* **Instructions to follow**: Without omitting anything, retype the data that follows.
── Dataset content ──
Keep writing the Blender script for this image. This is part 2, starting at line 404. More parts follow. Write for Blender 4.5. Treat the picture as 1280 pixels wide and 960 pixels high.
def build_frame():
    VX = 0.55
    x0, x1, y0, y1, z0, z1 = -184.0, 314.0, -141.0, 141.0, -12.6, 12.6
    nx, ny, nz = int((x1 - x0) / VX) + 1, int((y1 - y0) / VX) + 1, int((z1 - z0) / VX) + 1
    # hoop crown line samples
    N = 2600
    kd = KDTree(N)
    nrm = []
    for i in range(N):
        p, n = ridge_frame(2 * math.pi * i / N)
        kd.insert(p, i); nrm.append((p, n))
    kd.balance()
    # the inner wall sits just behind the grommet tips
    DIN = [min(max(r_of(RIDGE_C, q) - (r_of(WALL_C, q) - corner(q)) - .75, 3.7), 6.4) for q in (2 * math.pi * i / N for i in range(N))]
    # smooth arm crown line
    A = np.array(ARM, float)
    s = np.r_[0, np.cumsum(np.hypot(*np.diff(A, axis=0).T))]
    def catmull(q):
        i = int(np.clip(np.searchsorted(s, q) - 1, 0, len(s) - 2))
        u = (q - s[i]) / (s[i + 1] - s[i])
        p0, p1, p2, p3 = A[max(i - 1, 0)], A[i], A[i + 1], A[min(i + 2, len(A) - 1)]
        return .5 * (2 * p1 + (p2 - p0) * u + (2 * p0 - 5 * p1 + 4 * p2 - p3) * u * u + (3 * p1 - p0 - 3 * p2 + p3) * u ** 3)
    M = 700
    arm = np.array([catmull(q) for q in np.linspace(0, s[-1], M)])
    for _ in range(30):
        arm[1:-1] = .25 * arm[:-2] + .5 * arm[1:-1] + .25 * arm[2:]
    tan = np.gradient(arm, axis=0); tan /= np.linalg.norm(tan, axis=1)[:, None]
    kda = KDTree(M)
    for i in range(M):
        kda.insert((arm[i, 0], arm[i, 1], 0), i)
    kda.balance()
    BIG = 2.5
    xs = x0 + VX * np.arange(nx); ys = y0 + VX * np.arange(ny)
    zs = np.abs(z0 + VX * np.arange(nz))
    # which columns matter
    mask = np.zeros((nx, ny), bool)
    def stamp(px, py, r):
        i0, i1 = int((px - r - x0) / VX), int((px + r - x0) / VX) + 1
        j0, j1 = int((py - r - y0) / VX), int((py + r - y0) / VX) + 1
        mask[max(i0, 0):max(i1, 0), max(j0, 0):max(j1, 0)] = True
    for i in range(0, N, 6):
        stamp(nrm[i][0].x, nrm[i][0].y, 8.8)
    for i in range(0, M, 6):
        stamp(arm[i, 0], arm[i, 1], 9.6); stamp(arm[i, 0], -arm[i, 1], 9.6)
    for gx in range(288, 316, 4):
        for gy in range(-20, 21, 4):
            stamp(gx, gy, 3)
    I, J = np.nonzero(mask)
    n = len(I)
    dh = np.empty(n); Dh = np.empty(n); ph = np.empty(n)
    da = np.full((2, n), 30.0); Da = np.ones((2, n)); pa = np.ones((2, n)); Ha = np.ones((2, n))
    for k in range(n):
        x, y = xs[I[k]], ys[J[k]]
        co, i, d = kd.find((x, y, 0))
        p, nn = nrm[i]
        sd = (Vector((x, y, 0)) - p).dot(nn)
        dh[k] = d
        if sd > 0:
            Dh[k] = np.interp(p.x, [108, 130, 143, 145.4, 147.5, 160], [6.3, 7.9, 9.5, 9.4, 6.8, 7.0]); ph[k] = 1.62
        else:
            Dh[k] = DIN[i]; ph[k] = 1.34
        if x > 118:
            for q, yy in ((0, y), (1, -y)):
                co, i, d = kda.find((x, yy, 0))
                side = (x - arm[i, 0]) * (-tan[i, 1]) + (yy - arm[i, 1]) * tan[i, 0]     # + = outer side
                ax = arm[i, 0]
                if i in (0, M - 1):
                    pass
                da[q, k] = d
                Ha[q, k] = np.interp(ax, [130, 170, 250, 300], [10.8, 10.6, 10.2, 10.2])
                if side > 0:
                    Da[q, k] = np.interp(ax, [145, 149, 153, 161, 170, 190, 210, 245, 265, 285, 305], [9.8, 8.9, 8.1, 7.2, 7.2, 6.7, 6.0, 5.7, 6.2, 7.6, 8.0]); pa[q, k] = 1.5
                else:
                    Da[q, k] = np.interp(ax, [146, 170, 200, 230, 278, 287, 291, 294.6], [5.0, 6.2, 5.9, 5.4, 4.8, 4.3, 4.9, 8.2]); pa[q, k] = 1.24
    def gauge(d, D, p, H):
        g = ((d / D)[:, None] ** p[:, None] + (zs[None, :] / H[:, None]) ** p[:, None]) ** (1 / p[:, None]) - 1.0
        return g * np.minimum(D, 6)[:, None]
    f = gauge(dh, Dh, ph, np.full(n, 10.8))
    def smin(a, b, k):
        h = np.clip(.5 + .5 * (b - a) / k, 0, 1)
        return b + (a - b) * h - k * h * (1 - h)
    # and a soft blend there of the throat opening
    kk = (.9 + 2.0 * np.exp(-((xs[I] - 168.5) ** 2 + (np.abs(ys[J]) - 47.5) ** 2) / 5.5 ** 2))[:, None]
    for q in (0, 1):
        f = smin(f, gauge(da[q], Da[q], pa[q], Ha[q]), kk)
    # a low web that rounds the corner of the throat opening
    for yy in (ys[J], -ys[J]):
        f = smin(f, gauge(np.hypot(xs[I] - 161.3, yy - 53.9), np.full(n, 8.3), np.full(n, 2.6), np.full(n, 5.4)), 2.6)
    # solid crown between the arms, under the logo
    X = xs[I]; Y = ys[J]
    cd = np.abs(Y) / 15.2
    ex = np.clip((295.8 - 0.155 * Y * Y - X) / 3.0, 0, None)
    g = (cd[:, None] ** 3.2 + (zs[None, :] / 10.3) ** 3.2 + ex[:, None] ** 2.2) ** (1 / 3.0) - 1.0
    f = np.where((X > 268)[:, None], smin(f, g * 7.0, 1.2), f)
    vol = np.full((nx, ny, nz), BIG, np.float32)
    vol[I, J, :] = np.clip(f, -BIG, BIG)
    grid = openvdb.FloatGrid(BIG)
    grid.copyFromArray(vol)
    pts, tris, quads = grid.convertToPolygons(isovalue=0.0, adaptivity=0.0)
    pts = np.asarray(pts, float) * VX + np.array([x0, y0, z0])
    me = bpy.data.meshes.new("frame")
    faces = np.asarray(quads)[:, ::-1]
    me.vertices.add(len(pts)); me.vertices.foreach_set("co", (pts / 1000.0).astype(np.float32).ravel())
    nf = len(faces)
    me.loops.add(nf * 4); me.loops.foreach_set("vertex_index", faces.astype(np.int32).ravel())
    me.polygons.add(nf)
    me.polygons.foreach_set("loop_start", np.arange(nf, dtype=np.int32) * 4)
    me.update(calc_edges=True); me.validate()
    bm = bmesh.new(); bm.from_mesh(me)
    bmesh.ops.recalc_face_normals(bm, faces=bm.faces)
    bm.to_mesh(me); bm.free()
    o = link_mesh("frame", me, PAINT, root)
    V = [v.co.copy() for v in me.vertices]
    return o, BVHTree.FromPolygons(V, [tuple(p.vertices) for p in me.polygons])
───
* **Worked solution**:
Keep writing the Blender script for this image. This is part 2, starting at line 404. More parts follow. Write for Blender 4.5. Treat the picture as 1280 pixels wide and 960 pixels high.
def build_frame():
    VX = 0.55
    x0, x1, y0, y1, z0, z1 = -184.0, 314.0, -141.0, 141.0, -12.6, 12.6
    nx, ny, nz = int((x1 - x0) / VX) + 1, int((y1 - y0) / VX) + 1, int((z1 - z0) / VX) + 1
    # hoop crown line samples
    N = 2600
    kd = KDTree(N)
    nrm = []
    for i in range(N):
        p, n = ridge_frame(2 * math.pi * i / N)
        kd.insert(p, i); nrm.append((p, n))
    kd.balance()
    # the inner wall sits just behind the grommet tips
    DIN = [min(max(r_of(RIDGE_C, q) - (r_of(WALL_C, q) - corner(q)) - .75, 3.7), 6.4) for q in (2 * math.pi * i / N for i in range(N))]
    # smooth arm crown line
    A = np.array(ARM, float)
    s = np.r_[0, np.cumsum(np.hypot(*np.diff(A, axis=0).T))]
    def catmull(q):
        i = int(np.clip(np.searchsorted(s, q) - 1, 0, len(s) - 2))
        u = (q - s[i]) / (s[i + 1] - s[i])
        p0, p1, p2, p3 = A[max(i - 1, 0)], A[i], A[i + 1], A[min(i + 2, len(A) - 1)]
        return .5 * (2 * p1 + (p2 - p0) * u + (2 * p0 - 5 * p1 + 4 * p2 - p3) * u * u + (3 * p1 - p0 - 3 * p2 + p3) * u ** 3)
    M = 700
    arm = np.array([catmull(q) for q in np.linspace(0, s[-1], M)])
    for _ in range(30):
        arm[1:-1] = .25 * arm[:-2] + .5 * arm[1:-1] + .25 * arm[2:]
    tan = np.gradient(arm, axis=0); tan /= np.linalg.norm(tan, axis=1)[:, None]
    kda = KDTree(M)
    for i in range(M):
        kda.insert((arm[i, 0], arm[i, 1], 0), i)
    kda.balance()
    BIG = 2.5
    xs = x0 + VX * np.arange(nx); ys = y0 + VX * np.arange(ny)
    zs = np.abs(z0 + VX * np.arange(nz))
    # which columns matter
    mask = np.zeros((nx, ny), bool)
    def stamp(px, py, r):
        i0, i1 = int((px - r - x0) / VX), int((px + r - x0) / VX) + 1
        j0, j1 = int((py - r - y0) / VX), int((py + r - y0) / VX) + 1
        mask[max(i0, 0):max(i1, 0), max(j0, 0):max(j1, 0)] = True
    for i in range(0, N, 6):
        stamp(nrm[i][0].x, nrm[i][0].y, 8.8)
    for i in range(0, M, 6):
        stamp(arm[i, 0], arm[i, 1], 9.6); stamp(arm[i, 0], -arm[i, 1], 9.6)
    for gx in range(288, 316, 4):
        for gy in range(-20, 21, 4):
            stamp(gx, gy, 3)
    I, J = np.nonzero(mask)
    n = len(I)
    dh = np.empty(n); Dh = np.empty(n); ph = np.empty(n)
    da = np.full((2, n), 30.0); Da = np.ones((2, n)); pa = np.ones((2, n)); Ha = np.ones((2, n))
    for k in range(n):
        x, y = xs[I[k]], ys[J[k]]
        co, i, d = kd.find((x, y, 0))
        p, nn = nrm[i]
        sd = (Vector((x, y, 0)) - p).dot(nn)
        dh[k] = d
        if sd > 0:
            Dh[k] = np.interp(p.x, [108, 130, 143, 145.4, 147.5, 160], [6.3, 7.9, 9.5, 9.4, 6.8, 7.0]); ph[k] = 1.62
        else:
            Dh[k] = DIN[i]; ph[k] = 1.34
        if x > 118:
            for q, yy in ((0, y), (1, -y)):
                co, i, d = kda.find((x, yy, 0))
                side = (x - arm[i, 0]) * (-tan[i, 1]) + (yy - arm[i, 1]) * tan[i, 0]     # + = outer side
                ax = arm[i, 0]
                if i in (0, M - 1):
                    pass
                da[q, k] = d
                Ha[q, k] = np.interp(ax, [130, 170, 250, 300], [10.8, 10.6, 10.2, 10.2])
                if side > 0:
                    Da[q, k] = np.interp(ax, [145, 149, 153, 161, 170, 190, 210, 245, 265, 285, 305], [9.8, 8.9, 8.1, 7.2, 7.2, 6.7, 6.0, 5.7, 6.2, 7.6, 8.0]); pa[q, k] = 1.5
                else:
                    Da[q, k] = np.interp(ax, [146, 170, 200, 230, 278, 287, 291, 294.6], [5.0, 6.2, 5.9, 5.4, 4.8, 4.3, 4.9, 8.2]); pa[q, k] = 1.24
    def gauge(d, D, p, H):
        g = ((d / D)[:, None] ** p[:, None] + (zs[None, :] / H[:, None]) ** p[:, None]) ** (1 / p[:, None]) - 1.0
        return g * np.minimum(D, 6)[:, None]
    f = gauge(dh, Dh, ph, np.full(n, 10.8))
    def smin(a, b, k):
        h = np.clip(.5 + .5 * (b - a) / k, 0, 1)
        return b + (a - b) * h - k * h * (1 - h)
    # and a soft blend there of the throat opening
    kk = (.9 + 2.0 * np.exp(-((xs[I] - 168.5) ** 2 + (np.abs(ys[J]) - 47.5) ** 2) / 5.5 ** 2))[:, None]
    for q in (0, 1):
        f = smin(f, gauge(da[q], Da[q], pa[q], Ha[q]), kk)
    # a low web that rounds the corner of the throat opening
    for yy in (ys[J], -ys[J]):
        f = smin(f, gauge(np.hypot(xs[I] - 161.3, yy - 53.9), np.full(n, 8.3), np.full(n, 2.6), np.full(n, 5.4)), 2.6)
    # solid crown between the arms, under the logo
    X = xs[I]; Y = ys[J]
    cd = np.abs(Y) / 15.2
    ex = np.clip((295.8 - 0.155 * Y * Y - X) / 3.0, 0, None)
    g = (cd[:, None] ** 3.2 + (zs[None, :] / 10.3) ** 3.2 + ex[:, None] ** 2.2) ** (1 / 3.0) - 1.0
    f = np.where((X > 268)[:, None], smin(f, g * 7.0, 1.2), f)
    vol = np.full((nx, ny, nz), BIG, np.float32)
    vol[I, J, :] = np.clip(f, -BIG, BIG)
    grid = openvdb.FloatGrid(BIG)
    grid.copyFromArray(vol)
    pts, tris, quads = grid.convertToPolygons(isovalue=0.0, adaptivity=0.0)
    pts = np.asarray(pts, float) * VX + np.array([x0, y0, z0])
    me = bpy.data.meshes.new("frame")
    faces = np.asarray(quads)[:, ::-1]
    me.vertices.add(len(pts)); me.vertices.foreach_set("co", (pts / 1000.0).astype(np.float32).ravel())
    nf = len(faces)
    me.loops.add(nf * 4); me.loops.foreach_set("vertex_index", faces.astype(np.int32).ravel())
    me.polygons.add(nf)
    me.polygons.foreach_set("loop_start", np.arange(nf, dtype=np.int32) * 4)
    me.update(calc_edges=True); me.validate()
    bm = bmesh.new(); bm.from_mesh(me)
    bmesh.ops.recalc_face_normals(bm, faces=bm.faces)
    bm.to_mesh(me); bm.free()
    o = link_mesh("frame", me, PAINT, root)
    V = [v.co.copy() for v in me.vertices]
    return o, BVHTree.FromPolygons(V, [tuple(p.vertices) for p in me.polygons])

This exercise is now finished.